Initially our four group officers sent a measured letter to the leader setting out our anxieties with detailed proposals as to how the internal party processes for tackling anti-Semitism could be made more independent and transparent. Then a group of 67 signed a Guardian advertisement, initiated by our former general secretary, Margaret McDonagh, demanding in more graphic terms that Jeremy Corbyn take personal responsibility for tackling this intolerable evil in the party.

Late last Wednesday night, as we were debating abortion rights in the Northern Ireland Bill, we got the staggering news that the Leaders Office had sacked Dianne Hayter from our frontbench for criticising the bunker-like mentality of the Leader’s Office.  (They cannot sack her as our deputy leader because our group elects its own officers.) Following this, a special meeting of the group was summoned for this Monday to debate a potential vote of no confidence in the party leader.

Our critics in the party say we are a bunch of unelected Blairites with no standing in the party: we are a small discredited faction determined to bring down the Corbyn leadership. We are certainly unelected, a position many of us would like to change. (Personally, I favour a Federal Britain with a Bundesrat-style Upper House). But we are where we are and, in the present set up, we play a useful role.

As for being Blairites, I confess I worked in Blair’s No 10, as did my colleagues Andrew Adonis and Sally Morgan. That makes three out of a group that was well over 200 when I first joined, but is now fast reducing due to death and retirement. The group is very representative of “broad church” Labour – former MPs and Ministers of different shades of Labour, former party general secretaries and senior officials, and, unlike today’s Commons, a large contingent of senior trade unionists, who speak from deep practical knowledge on issues such as workers’ rights and pensions.

The Labour peers are not a hotbed of Corbyn enthusiasts. But neither are we a bunch of student activists who think that real change can be brought about by no confidence motions. If our motive was purely tactical we would think twice about ‘no confidencing’ Jeremy, simply because it would strengthen him, in the short term at least. But it isn’t tactical or factional: it’s moral and strategic. 

There are many social injustices in Britain which can only be righted by a successful Labour government.  But the argument for party unity to achieve that goal cannot be used as a cover up for what is the profound moral evil of anti-Semitism, which in the twentieth century led to the greatest stain on humanity – the Holocaust.

As of Monday’s PLP, the leadership now accepts that the party has an anti-Semitism problem (something of which no one was ever conscious before 2015), but the remedy now put forward – a mix of political education and a constitutional amendment give the power to the general secretary and the NEC officers’ group to suspend or expel gross offenders is still highly politicised and cannot offer the guarantee of a fully fair and independent process.

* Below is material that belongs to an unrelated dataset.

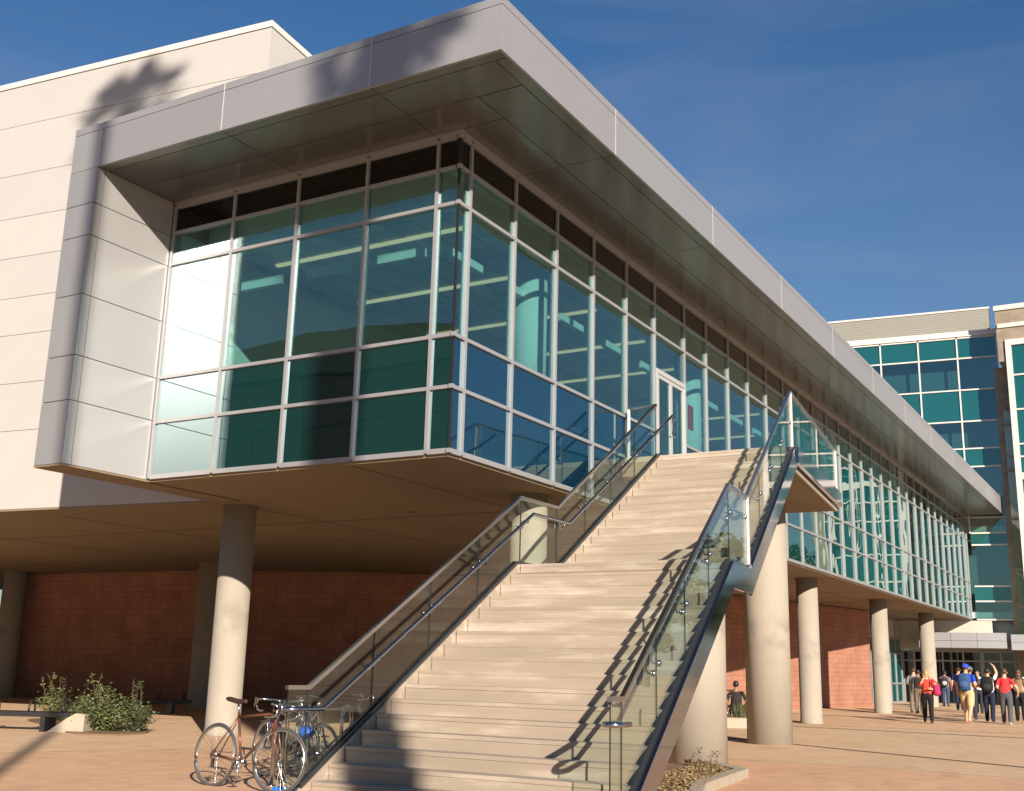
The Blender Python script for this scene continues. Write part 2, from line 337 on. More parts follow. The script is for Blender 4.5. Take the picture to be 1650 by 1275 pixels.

This is a critical juncture for Labour. Our duty is to stop a Boris Johnson Brexit. We may face in months a general election in which Labour must be the party of Remain. Unless we act decisively now – in weeks – to tackle the scourge of anti-Semitism in our own party, Labour will lack the moral confidence to speak for Britain in a united way.  

Lord Roger Liddle is a Labour peer and former special advisor to Tony Blair.